Pencils of the World

Some people pick up refrigerator magnets or shot glasses or HPV during their travels. I collect pencils of the world.

I used to have a lot more, but I’ve thinned the ranks. The collection is housed in a large cylindrical glass vase I keep on my desk, and I’d like to avoid expanding to a second receptacle.

I began acquiring souvenir pencils in my early 20s. I also accept them from friends and relatives. In fact, I probably have more pencils that were given to me by others than bought by me in person.

That’s why many items in the collection hail from places I’ve never been—enchanting, far-flung locales such as Thailand, Costa Rica, and Omaha’s Henry Doorly Zoo.

Sometimes, however, a person will hand me a pencil that has, like, “Courtyard by Marriott” inscribed on it, and I wanna say, “I don’t think you understood the assignment.”

Designwise, I like the pencils that keep it simple—the big red one with white stars and crescent moons in a repeating motif that recalls the Turkish flag, for instance, or the Prince Edward Island one that has illustrations of the Green Gables house on a white background like something you’d come across in an elegant edition of Lucy Maud Montgomery’s novels.

I also like the pencils that have decorative plastic doodads at the eraser end—a rubbery gator for Florida, a grinning Buckingham Palace guard for London (though aren’t the real guards famously forbidden from smiling?), Lady Liberty for New York City, and so on.

The ugliest pencils in the collection, if you ask me, are the ones printed with little stock photos of noteworthy sites in whatever location is being featured. Invariably, the pictures are too small and they get all smeary and distorted as they wrap around the shaft. Sometimes it’s difficult to make out what you’re even supposed to be looking at. On the Austria pencil, St. Stephen’s Cathedral in Vienna looks like a toilet brush.

Yes, I’m aware that complaining about things not wrapping around shafts properly is funny.

I don’t remember why I decided to make pencils my cheap souvenir of choice. Maybe I felt obliged to go with something writerly.

Of course, I don’t use the Pencils of the World for writing. Or any other kind of pencil. I prefer ballpoint pens for note-scribbling, card-signing, text-underlining, and even crossword-attempting.

I don’t like how quickly graphite fades on paper or how you have to keep sharpening the pencil’s tip. Plus, as a lefty, I drag my hand across the words already set down on the page when I write—I’m the kind of southpaw who hooks the wrist upward while writing so that the hand seems to scurry across a desk kind of like Thing in the movie version of The Addams Family.

Consequently, pencil markings leave a big dark smudge along the edge of my hand. Some types of pens (those with felt tips or gel ink, for instance) cause the same issue, but I avoid them, too.

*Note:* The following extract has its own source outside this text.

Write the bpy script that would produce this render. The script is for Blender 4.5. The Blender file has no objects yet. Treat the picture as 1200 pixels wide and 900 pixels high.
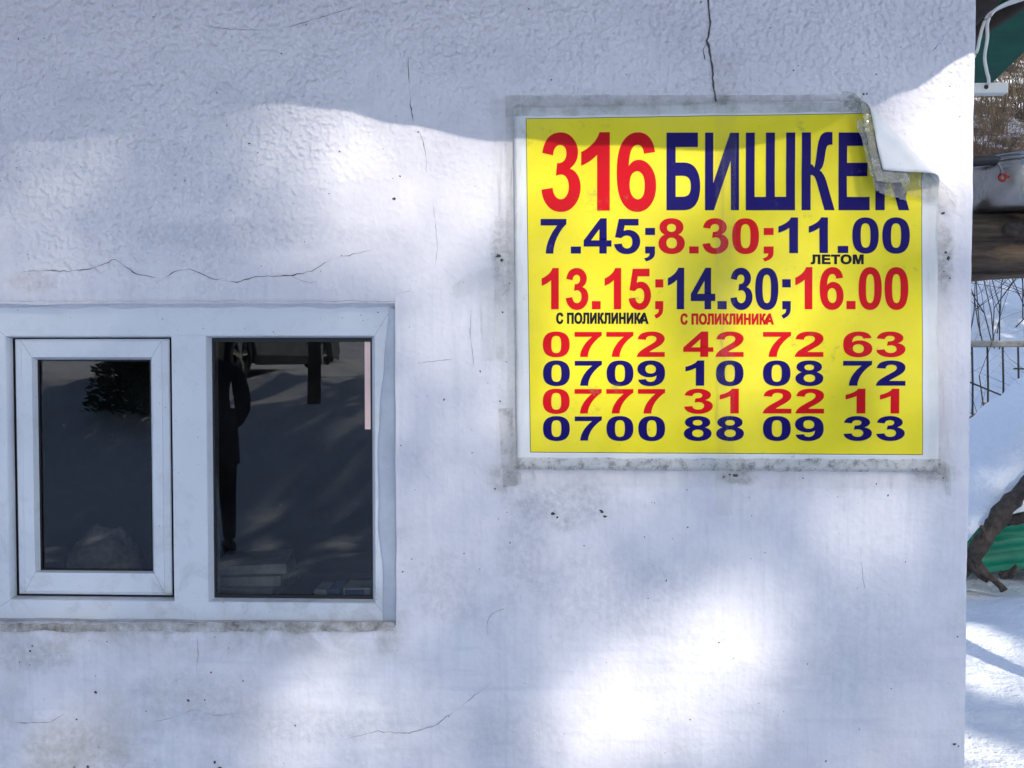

During grade school, when my teachers banned the use of pens because ink can’t be erased and I guess these educators expected their pupils to be wrong a lot, the grayish strip running along the outer edge of my hand below my left pinkie was a permanent feature.

At home, though, I did have at least one ink pen I can remember—and it so happens that it was also a souvenir. Made of shiny white plastic and decorated with Mickey Mouse and friends, it was a fat, capped little number obtained during a family trip to Walt Disney World.

I thought the pen was a beautiful object but I never wrote with it because I didn’t want to use up the ink.

So, you see, I’ve been commemorating vacations by gathering writing utensils to not write with for quite a while now.

1 Comment

  1. I actually love pencil feedback for writing, and they’re surprisingly archival, as my journals from when I was a kid (some 20+ years ago) are still perfectly legible. So it was a treat to see your pencil collection. Thanks for sharing!